Что было делать? Вновь отложить на день первый вечер-«бал», о котором все в городе говорили, было невозможно — это становилось уже смешно.
Le ridicule tue (фр. насмешка убивает – А.Х.) —·говорил граф Плятер, повторяли это и другие лица, с которыми мы советовались. Решили предоставить участь вечера его судьбе, а мне сделать всё возможное, чтобы сейчас же после проезда Государыни скорее выехать из Ландварова и быть в Вильне к одиннадцати часам.
На другой день, в четверг, около девяти часов вечера, когда у нас в Вильне начинался уже съезд гостей, я мрачно стоял на платформе станции Ландварово рядом с генерал-губернатором Константином Фаддеевичем Кршивицким; генерал же Волькенау ещё утром выехал на встречу на границу — в Вержболово. Погода была отвратительная; дул ветер и моросил мелкий, холодный, осенний дождь. Я был в придворном мундире, в шляпе с плюмажем и в белых панталонах, с накинутым на плечи непромокаемым плащом и с громадным букетом белых орхидей, а также с рапортом и складной картой губернии, наклеенной «на белом атласе» в руках.
Первым вошёл в императорский вагон предшествуемый сошедшим на платформу князем Шервашидзе генерал-губернатор; затем князь ввел меня. Я уже в уме приготовлял фразу, что «имею честь» представить Ея Величеству рапорт с картой и в то же время «имею счастье» поднести quelques fleurs (фр. несколько цветов – А.Х.) причем, в этом случае, назвать Государыню уже Madame и т. д. Но едва я начал мою вычурную речь, как Государыня сделала шаг мне навстречу и, отбирая рапорт и букет с восклицанием: oh, les belles fleurs! (фр. о, какие красивые цветы! – А.Х.) — заговорила caма. «Мне очень грустно, — сказала она, — хотя было совершенно очевидно, что ей чрезвычайно хотелось смеяться и она с трудом сдерживалась, — что я испортила вам сегодняшний «вечер». Генерал Волькенау сегодня за обедом рассказал нам vos mésaventures (фр. ваши злоключения – А.Х.); мне очень жаль, что я этому причиной. Пожалуйста, передайте это вашей супруге…» Я, конечно, отрицал, говоря, что счастье видеть Ея Величество и т. д. что-то в этом роде. «Но, воображаю, что рассказывал Волькенау!» — все время мелькало у меня в голове. Шервашидзе, помню, мне потом говорил, что все смеялись «до слез»…

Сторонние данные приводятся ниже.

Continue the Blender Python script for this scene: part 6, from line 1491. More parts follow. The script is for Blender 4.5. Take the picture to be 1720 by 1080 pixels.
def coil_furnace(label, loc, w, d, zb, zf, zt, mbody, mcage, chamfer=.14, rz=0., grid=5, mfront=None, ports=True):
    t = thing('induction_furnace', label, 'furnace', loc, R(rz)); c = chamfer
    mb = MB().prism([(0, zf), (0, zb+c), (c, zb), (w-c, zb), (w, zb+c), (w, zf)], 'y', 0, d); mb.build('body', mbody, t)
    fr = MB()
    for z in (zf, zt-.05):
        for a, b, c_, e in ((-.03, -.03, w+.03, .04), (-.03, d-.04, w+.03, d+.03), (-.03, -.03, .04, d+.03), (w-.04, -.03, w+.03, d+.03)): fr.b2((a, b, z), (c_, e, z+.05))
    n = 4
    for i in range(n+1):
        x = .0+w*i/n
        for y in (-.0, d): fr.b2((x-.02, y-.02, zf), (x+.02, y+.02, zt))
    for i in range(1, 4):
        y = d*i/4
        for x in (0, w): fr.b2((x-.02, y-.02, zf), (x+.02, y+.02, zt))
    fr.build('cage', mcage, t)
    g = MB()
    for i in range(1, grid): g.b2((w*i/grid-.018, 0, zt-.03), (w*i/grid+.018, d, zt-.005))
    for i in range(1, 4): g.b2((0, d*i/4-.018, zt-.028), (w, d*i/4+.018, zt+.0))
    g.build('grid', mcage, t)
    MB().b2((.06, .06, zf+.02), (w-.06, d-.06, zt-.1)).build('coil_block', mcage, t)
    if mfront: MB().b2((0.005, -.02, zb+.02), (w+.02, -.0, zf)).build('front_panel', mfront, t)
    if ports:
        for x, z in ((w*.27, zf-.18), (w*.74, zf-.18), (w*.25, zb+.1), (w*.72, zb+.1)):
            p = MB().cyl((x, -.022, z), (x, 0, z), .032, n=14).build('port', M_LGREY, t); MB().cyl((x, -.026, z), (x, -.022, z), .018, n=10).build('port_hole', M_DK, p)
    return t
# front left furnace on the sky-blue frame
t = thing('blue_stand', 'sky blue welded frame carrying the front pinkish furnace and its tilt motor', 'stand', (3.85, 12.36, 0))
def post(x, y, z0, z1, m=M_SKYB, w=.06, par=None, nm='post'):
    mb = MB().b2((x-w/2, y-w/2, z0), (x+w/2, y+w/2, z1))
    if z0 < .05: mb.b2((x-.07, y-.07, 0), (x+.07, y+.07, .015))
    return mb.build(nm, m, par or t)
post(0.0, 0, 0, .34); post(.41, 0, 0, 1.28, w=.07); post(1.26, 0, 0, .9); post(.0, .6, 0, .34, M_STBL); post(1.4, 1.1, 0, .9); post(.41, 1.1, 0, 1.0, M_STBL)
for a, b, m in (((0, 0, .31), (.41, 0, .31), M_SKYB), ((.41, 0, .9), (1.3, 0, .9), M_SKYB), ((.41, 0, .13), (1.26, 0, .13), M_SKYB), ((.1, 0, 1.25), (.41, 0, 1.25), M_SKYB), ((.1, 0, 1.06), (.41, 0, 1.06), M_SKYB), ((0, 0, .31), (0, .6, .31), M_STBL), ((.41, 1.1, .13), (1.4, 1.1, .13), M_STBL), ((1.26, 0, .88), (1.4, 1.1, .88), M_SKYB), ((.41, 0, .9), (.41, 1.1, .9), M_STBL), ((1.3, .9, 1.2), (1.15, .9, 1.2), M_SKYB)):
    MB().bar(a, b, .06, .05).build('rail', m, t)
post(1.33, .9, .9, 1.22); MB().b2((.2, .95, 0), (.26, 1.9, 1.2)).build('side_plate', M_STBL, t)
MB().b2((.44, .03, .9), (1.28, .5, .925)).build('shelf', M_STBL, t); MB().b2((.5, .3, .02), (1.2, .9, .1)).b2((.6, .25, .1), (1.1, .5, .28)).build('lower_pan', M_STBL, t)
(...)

Затем Государыня заявила, что, желая загладить свою «невольную вину», она приглашает всех нас в ея вагоне доехать до Вильны, где будет для нас сделана минутная остановка и, что она в этом отношении уже сделала распоряжение.
Мы остались в салон-вагоне Государыни. Поезд тронулся. Подали чай. К чаю пришла фрейлина Государыни гр. Голенищева-Кутузова с ген. Волькенау, столь развеселившим за обедом всех рассказом о «вечере у губернатора», также флигель-адъютант кн. Оболенский, управляющий С.-Петербургско-Варшавской железной дорогой Валуев и еще кто-то. Императрица со всеми просто и мило разговаривала. Доехали скоро, так что в десять с половиной я был уже дома. Вечер был в полном разгаре. Одна из главных тем разговора была: как обворожительно любезна была Государыня Мария Феодоровна во время импровизированного чая «у нея в вагоне»…
Дм. Любимов.
(Окончание следует )
+
Справка «Имперского архива»:
Любимов Дмитрий Николаевич (1864-1942) — русский государственный деятель, виленский губернатор, сенатор, гофмейстер. Окончил Катковский лицей (1883) и Санкт-Петербургский университет со степенью кандидата прав (1887). По окончании университета поступил на службу в Министерство государственных имуществ. В 1896 году был назначен помощником статс-секретаря Государственного совета, а в 1902 — начальником канцелярии министра внутренних дел. В 1906-1912 годах занимал пост Виленского губернатора.
Собрал коллекцию автографов и портретов писателей, ученых и государственных деятелей, которая хранится в Пушкинском доме в Санкт-Петербурге.
После революции эмигрировал. С 1919 года в Польше, был председателем Русского комитета в Варшаве. Вскоре переехал в Берлин, а затем в Париж. Участвовал в работе национальных организаций. Был членом Союза объединённых монархистов во Франции, выступал с докладами на заседаниях Русской монархической партии, в Обществе бывших студентов Санкт-Петербургского университета и в Русском очаге. Скончался в 1942 году в Париже. Похоронен на кладбище Сент-Женевьев-де-Буа.